The open space is climate change. Climate crisis voters are the fastest growing, youngest, most activated block of single-issue voters in the electorate. Their influence within the Democratic Party is expected to quickly surpass that of anti-abortion forces within the Republican Party. Ironically, the climate voters are trying to save all life on Earth.
There is one further parallel with the Ocasio-Cortez v. Crowley race. In both cases the incumbent is a comfortable, old white guy descended from an earlier wave of immigrants. For Crowley it was the Irish in New York and for Costa the Azorean Portuguese in the San Joaquin Valley. Their parents and grandparents no doubt knew hardship and sacrifice, but those lessons have apparently been forgotten by their now politically powerful progeny.
Meanwhile, their constituency has changed; voter registration in Costa’s district, for example, is now 45% Latino.
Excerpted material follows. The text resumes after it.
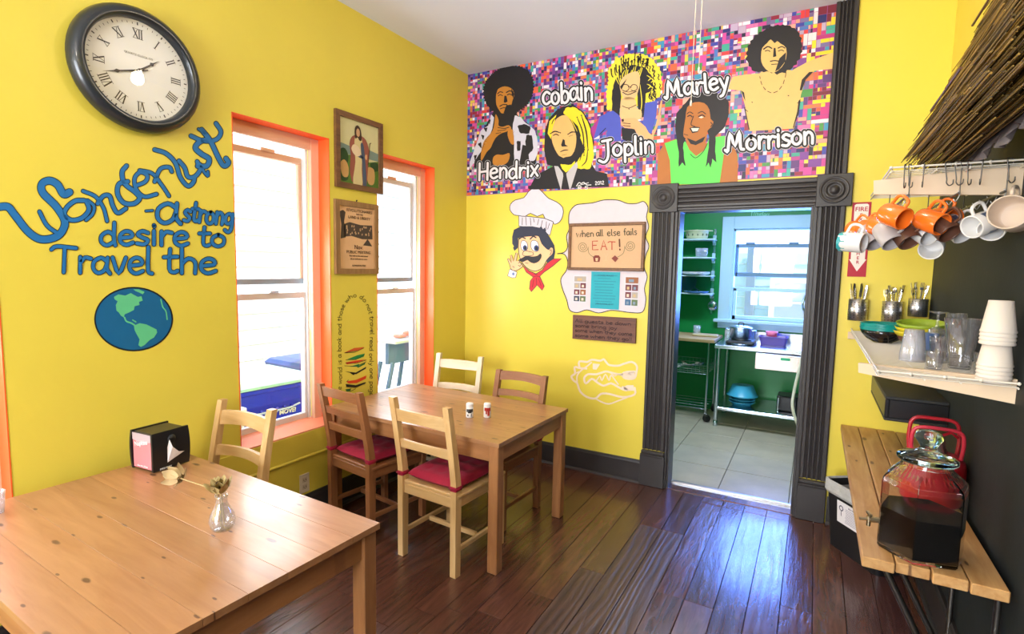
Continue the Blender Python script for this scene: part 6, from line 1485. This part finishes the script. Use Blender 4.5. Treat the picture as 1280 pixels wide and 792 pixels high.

The class differences in Queens described by Cabán have their equivalent here in the large farmers and farmworker towns. Like Crowley, Costa might find it difficult to convince these marginalized voters that he represents them well. Would they turn out to vote for an AOC-level progressive?
A new generation of political leaders who know firsthand our society’s hardships is needed now, but change for the sake of change isn’t good enough. Much more is needed, according to Ocasio-Cortez, speaking in May to a D.C. audience about the climate crisis and Green New Deal:
“I will be damned if the same politicians who refused to act then are going to try to come back today and say we need to find a middle-of-the-road approach to save our lives.”
In other words, moderates need not apply.